• WHAT THIS TASK INVOLVES:
Retype the opening lines of the listing below, ending with the line that contains "SC.camera = cam", and leave out any pictures.

• SUPPLIED MATERIAL:
◇ ◇ ◇ ◇ ◇ ◇ ◇
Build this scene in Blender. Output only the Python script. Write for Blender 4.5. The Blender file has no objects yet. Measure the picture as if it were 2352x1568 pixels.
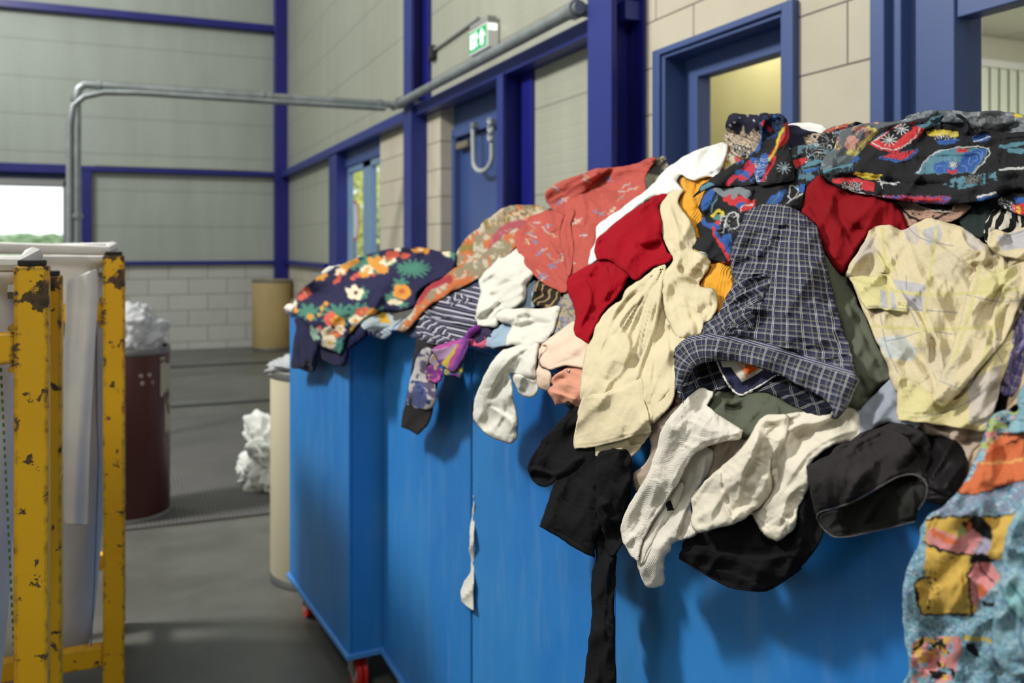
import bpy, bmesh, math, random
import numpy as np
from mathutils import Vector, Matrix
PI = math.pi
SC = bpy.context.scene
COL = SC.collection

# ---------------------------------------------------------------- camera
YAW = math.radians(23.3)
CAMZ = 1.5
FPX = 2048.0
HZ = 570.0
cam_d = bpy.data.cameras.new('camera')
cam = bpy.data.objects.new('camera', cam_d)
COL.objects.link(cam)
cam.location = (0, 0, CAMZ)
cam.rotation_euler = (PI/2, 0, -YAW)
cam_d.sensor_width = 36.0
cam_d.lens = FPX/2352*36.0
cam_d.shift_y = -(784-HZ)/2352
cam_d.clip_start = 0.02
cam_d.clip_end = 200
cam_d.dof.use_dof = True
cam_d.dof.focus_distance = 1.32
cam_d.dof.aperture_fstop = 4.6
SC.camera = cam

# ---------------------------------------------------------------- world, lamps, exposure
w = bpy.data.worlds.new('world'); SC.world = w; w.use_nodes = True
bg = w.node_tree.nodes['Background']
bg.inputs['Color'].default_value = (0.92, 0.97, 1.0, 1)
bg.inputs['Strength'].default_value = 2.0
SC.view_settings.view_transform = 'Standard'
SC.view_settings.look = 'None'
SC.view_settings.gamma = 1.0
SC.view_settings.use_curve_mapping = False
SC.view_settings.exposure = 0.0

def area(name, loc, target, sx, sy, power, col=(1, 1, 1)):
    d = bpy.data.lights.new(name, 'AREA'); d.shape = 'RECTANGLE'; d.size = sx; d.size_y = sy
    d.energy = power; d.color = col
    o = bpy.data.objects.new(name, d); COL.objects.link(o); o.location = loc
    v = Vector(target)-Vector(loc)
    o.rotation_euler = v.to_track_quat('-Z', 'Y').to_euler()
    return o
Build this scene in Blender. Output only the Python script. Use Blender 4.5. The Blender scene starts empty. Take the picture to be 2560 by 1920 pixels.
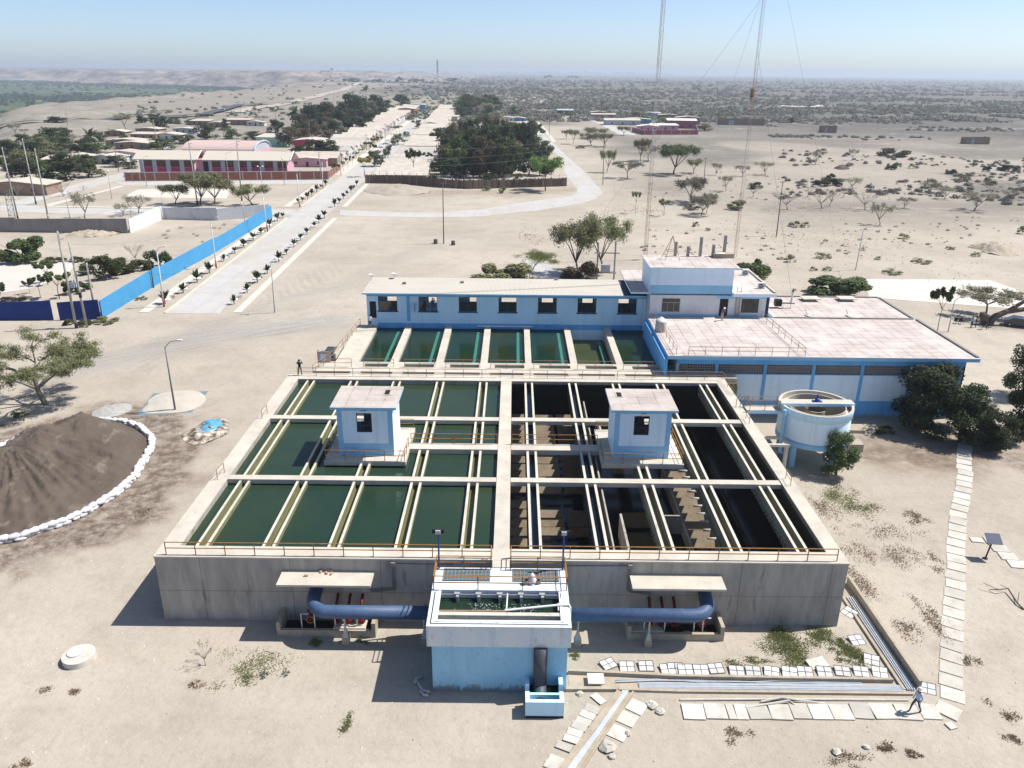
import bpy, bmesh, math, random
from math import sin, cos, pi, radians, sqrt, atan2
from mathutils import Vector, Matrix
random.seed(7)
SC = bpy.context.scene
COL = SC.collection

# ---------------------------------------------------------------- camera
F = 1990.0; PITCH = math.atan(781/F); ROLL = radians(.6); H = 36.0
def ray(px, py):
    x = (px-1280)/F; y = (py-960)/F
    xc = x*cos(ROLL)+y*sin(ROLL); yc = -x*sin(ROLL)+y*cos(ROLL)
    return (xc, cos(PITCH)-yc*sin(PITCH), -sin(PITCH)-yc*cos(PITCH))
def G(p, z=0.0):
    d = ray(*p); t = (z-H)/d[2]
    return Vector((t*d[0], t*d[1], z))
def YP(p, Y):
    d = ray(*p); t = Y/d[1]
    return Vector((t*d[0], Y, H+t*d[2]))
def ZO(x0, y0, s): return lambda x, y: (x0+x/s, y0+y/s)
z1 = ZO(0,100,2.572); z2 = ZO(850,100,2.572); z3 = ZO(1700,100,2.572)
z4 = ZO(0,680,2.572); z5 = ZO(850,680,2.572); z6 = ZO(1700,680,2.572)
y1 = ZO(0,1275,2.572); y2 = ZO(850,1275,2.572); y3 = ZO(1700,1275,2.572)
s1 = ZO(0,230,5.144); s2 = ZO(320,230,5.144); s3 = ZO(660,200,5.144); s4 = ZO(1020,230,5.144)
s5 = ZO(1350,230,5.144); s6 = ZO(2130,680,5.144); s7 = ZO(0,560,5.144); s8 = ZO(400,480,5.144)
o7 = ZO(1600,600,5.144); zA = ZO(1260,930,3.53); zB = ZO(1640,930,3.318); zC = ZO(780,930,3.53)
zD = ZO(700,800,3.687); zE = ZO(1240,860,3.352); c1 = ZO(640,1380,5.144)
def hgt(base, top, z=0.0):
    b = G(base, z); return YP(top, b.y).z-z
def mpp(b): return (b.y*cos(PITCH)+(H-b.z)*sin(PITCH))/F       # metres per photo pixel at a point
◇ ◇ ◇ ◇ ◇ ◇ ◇
• RESULT BELOW:
Build this scene in Blender. Output only the Python script. Write for Blender 4.5. The Blender file has no objects yet. Measure the picture as if it were 2352x1568 pixels.
import bpy, bmesh, math, random
import numpy as np
from mathutils import Vector, Matrix
PI = math.pi
SC = bpy.context.scene
COL = SC.collection

# ---------------------------------------------------------------- camera
YAW = math.radians(23.3)
CAMZ = 1.5
FPX = 2048.0
HZ = 570.0
cam_d = bpy.data.cameras.new('camera')
cam = bpy.data.objects.new('camera', cam_d)
COL.objects.link(cam)
cam.location = (0, 0, CAMZ)
cam.rotation_euler = (PI/2, 0, -YAW)
cam_d.sensor_width = 36.0
cam_d.lens = FPX/2352*36.0
cam_d.shift_y = -(784-HZ)/2352
cam_d.clip_start = 0.02
cam_d.clip_end = 200
cam_d.dof.use_dof = True
cam_d.dof.focus_distance = 1.32
cam_d.dof.aperture_fstop = 4.6
SC.camera = cam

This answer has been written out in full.